I recently applied for a job in Silicon Valley.
The recruiter had me take a battery of tests that measured my verbal, mathematical and visual aptitude. I'd guess it was a mini-IQ test; it wasn't a mini-MMPI. As a result of the tests I was invited to interview onsite.
At the end of the interview the manager declared that he wanted me to take some tests.
His tests were brain teasers he had downloaded from a random website. The brain teasers had nothing to do with the work I was interviewing for. He seemed to ignore the battery of sophisticated tests I had been subjected to, and to believe that he could do better.
What is the REAL purpose of using brain teasers during an employment interview?
Is it just to make the candidate feel stupid? Are any of these people qualified to interpret the results? Are any of them industrial psychologists? Or is this all about power and control?
Please advise.
(Score: 0) by Anonymous Coward on Friday October 05 2018, @05:06PM (1 child)
That's why software sucks. You guys are tinkerers, not engineers.

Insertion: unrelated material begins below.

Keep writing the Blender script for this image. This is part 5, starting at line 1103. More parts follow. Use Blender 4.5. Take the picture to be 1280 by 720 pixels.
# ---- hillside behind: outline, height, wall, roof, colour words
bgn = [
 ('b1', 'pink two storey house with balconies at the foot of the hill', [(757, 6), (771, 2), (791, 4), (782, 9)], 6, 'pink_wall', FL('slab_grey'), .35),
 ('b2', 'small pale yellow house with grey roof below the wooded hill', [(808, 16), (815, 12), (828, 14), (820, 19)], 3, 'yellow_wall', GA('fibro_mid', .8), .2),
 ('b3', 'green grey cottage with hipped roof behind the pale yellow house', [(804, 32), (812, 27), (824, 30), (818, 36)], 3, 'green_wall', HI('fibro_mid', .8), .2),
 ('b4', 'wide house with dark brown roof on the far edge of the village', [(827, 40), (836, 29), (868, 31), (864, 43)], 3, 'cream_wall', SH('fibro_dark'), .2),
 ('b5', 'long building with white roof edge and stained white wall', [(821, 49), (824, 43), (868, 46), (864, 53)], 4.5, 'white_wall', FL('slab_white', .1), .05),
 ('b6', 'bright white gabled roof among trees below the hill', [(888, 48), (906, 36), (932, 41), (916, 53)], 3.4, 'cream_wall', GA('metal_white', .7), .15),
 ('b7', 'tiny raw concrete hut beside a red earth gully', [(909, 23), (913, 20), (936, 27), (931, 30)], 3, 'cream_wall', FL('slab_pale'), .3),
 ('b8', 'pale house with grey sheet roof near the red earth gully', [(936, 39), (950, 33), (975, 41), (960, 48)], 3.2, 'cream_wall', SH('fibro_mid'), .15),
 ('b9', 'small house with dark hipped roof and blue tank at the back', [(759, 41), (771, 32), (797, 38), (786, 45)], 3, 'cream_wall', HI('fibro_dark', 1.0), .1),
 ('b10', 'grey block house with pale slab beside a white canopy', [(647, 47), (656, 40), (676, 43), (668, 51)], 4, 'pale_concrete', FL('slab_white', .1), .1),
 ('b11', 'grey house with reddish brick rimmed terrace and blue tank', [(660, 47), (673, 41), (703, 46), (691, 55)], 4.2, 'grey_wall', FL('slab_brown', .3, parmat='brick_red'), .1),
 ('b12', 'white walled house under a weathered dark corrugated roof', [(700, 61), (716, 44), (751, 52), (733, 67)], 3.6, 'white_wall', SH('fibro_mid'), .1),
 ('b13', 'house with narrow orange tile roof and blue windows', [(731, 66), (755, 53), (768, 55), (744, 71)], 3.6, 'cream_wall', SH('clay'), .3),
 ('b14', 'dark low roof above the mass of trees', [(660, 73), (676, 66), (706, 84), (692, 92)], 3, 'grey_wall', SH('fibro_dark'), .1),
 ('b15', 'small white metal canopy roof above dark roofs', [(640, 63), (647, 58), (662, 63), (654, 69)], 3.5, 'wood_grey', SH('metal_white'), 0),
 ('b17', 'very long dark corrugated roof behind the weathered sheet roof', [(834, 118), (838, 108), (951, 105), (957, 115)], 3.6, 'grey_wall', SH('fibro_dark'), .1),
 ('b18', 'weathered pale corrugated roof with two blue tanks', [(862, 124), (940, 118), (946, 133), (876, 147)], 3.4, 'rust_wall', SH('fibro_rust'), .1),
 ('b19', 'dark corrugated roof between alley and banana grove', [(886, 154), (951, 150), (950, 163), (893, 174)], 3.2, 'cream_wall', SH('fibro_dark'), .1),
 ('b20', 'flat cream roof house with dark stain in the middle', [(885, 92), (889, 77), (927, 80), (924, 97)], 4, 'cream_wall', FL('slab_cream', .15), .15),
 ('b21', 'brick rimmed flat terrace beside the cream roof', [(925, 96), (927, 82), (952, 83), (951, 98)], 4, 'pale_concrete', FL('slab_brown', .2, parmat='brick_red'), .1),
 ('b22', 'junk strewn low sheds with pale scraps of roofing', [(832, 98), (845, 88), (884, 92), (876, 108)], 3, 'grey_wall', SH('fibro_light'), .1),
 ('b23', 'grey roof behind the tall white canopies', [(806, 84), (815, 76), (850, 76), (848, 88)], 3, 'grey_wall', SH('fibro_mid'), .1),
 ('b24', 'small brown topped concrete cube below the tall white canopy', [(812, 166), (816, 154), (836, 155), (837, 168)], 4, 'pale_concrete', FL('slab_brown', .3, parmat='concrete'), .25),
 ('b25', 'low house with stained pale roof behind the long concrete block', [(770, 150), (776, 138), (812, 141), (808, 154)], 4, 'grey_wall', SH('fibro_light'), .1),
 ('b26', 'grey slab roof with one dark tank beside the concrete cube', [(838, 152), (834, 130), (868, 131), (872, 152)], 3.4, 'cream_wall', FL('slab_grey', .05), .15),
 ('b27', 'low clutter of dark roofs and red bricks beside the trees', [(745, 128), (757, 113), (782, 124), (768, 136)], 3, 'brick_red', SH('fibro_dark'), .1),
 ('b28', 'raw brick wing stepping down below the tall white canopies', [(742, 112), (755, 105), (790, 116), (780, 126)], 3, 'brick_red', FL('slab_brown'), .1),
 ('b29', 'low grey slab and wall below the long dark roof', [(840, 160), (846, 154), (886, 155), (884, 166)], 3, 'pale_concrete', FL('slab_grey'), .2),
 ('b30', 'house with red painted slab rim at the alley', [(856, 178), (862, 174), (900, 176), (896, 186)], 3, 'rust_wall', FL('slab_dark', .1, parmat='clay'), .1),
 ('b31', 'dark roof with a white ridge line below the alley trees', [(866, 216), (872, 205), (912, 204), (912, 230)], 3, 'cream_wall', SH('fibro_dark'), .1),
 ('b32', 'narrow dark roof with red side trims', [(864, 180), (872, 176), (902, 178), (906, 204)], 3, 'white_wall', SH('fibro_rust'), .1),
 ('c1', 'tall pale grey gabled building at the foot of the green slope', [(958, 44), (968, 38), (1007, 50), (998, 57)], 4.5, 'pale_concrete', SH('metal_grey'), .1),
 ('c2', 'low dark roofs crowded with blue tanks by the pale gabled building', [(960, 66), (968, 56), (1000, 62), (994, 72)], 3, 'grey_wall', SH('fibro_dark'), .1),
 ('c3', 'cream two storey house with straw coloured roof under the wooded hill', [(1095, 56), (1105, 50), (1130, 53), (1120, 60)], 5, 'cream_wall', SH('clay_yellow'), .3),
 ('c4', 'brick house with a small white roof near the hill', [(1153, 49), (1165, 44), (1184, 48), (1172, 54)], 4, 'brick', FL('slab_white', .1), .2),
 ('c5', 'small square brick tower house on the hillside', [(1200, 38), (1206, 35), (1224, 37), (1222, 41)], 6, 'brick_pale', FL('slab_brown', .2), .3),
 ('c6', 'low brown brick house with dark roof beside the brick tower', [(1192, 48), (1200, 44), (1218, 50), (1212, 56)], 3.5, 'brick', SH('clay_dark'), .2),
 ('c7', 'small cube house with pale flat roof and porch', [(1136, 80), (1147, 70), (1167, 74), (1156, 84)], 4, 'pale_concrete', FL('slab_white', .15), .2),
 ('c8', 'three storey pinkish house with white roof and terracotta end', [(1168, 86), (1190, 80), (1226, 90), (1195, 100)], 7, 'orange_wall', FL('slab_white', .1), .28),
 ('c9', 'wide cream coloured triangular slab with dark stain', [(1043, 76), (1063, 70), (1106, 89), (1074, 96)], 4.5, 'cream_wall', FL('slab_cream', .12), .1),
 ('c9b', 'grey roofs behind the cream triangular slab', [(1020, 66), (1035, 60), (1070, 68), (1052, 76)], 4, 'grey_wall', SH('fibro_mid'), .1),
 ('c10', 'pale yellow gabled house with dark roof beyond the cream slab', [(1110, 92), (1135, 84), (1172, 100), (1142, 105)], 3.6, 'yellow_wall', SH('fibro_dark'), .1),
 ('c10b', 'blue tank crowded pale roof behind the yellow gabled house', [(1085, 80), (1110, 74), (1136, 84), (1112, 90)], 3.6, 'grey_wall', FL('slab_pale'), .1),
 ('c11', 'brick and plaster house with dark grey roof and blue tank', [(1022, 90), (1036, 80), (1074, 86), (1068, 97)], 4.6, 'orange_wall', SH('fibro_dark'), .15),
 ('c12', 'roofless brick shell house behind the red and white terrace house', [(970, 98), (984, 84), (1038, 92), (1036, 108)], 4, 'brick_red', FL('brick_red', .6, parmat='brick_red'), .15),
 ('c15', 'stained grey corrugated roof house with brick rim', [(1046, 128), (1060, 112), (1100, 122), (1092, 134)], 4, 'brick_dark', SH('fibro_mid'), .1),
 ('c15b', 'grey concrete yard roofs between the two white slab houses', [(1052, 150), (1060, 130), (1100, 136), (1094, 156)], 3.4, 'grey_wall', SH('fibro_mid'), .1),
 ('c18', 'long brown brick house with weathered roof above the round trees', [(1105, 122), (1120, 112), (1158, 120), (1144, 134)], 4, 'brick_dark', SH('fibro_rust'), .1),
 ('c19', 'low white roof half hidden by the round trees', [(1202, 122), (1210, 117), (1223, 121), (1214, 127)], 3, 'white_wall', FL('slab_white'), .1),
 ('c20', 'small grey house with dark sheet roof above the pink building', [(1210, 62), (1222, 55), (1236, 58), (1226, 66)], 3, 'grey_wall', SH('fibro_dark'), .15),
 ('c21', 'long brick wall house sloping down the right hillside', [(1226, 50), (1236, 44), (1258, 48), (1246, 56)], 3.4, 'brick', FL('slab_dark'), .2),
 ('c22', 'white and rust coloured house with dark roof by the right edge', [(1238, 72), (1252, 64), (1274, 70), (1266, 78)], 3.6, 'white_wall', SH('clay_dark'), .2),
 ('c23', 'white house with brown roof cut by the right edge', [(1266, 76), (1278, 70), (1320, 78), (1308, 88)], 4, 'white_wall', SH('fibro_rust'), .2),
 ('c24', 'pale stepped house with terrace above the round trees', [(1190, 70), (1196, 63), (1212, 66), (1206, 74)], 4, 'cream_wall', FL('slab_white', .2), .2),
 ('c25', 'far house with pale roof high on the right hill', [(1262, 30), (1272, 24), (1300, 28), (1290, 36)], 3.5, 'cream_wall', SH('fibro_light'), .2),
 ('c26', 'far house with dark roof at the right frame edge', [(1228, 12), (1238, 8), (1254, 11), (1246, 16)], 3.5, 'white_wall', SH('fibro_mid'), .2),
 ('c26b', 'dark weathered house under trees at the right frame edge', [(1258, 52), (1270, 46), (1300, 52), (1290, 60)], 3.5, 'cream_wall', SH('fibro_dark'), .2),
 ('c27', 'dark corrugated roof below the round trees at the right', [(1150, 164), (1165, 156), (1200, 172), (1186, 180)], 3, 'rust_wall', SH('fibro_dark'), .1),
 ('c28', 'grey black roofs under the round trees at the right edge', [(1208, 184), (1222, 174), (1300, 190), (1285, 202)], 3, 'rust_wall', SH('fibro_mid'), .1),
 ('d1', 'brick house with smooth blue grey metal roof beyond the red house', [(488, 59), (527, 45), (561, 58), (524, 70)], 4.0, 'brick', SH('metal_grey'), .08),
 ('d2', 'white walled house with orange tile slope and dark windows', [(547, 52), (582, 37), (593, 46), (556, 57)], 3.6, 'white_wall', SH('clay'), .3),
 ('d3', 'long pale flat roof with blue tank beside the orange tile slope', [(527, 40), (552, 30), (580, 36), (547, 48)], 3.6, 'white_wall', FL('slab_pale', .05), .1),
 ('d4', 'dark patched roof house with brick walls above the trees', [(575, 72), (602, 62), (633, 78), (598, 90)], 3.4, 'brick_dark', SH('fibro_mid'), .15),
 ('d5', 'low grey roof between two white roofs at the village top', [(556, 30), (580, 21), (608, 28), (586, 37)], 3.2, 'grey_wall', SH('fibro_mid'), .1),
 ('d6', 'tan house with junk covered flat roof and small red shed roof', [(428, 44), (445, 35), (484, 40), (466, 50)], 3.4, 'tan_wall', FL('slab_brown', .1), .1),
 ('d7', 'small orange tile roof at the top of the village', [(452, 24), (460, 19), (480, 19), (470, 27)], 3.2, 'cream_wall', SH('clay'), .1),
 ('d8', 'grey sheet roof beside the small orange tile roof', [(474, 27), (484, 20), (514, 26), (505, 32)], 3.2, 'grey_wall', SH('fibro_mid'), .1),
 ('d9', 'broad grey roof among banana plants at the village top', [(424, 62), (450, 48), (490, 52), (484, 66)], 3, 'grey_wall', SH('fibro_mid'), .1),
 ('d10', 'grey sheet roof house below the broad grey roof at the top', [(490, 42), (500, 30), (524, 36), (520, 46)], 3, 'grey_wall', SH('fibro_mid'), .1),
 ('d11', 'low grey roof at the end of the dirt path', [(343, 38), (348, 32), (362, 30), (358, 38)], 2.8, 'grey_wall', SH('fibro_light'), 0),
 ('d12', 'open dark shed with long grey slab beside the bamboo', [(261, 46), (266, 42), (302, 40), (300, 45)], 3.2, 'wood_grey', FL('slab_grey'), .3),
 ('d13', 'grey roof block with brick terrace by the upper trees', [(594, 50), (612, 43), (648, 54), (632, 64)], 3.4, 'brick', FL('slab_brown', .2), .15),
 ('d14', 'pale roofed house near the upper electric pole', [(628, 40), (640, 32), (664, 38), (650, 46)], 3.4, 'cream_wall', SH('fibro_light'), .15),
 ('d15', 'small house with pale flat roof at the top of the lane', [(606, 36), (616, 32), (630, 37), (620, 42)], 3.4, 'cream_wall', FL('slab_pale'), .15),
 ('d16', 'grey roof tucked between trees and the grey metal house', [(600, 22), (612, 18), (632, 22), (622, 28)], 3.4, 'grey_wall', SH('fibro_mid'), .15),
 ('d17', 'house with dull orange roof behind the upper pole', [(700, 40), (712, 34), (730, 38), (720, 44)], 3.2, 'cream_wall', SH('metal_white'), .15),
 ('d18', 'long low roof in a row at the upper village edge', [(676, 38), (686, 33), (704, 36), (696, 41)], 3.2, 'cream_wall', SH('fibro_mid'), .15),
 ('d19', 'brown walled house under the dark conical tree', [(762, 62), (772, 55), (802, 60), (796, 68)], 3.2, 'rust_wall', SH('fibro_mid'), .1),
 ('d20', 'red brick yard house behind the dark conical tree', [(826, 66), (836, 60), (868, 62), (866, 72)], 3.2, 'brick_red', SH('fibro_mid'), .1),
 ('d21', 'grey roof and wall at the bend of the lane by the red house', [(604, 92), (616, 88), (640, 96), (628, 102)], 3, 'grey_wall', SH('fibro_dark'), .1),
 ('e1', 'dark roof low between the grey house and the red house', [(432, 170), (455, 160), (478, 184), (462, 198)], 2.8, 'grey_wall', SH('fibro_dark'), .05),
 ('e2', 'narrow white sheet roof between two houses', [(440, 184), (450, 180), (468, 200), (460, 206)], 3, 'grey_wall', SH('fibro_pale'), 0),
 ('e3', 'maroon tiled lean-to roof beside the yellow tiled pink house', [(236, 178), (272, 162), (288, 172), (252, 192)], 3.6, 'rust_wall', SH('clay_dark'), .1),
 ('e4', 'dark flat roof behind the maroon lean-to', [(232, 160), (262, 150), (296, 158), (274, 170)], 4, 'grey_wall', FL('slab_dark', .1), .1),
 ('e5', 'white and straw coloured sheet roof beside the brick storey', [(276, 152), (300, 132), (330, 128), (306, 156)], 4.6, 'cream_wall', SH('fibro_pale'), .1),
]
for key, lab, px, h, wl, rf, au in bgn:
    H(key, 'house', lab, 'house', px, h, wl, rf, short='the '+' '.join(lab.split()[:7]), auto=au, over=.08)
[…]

(Score: 2) by requerdanos on Friday October 05 2018, @05:17PM
No argument there. I lay no claim to being an engineer. After initially declaring an Engineering major, I soon switched to Business and there I graduated.
If you know of a way to enforce engineering first, code second, especially in the wild, where most free software communities do their bad-engineering-code-tinkering, you would be doing the world a great favor.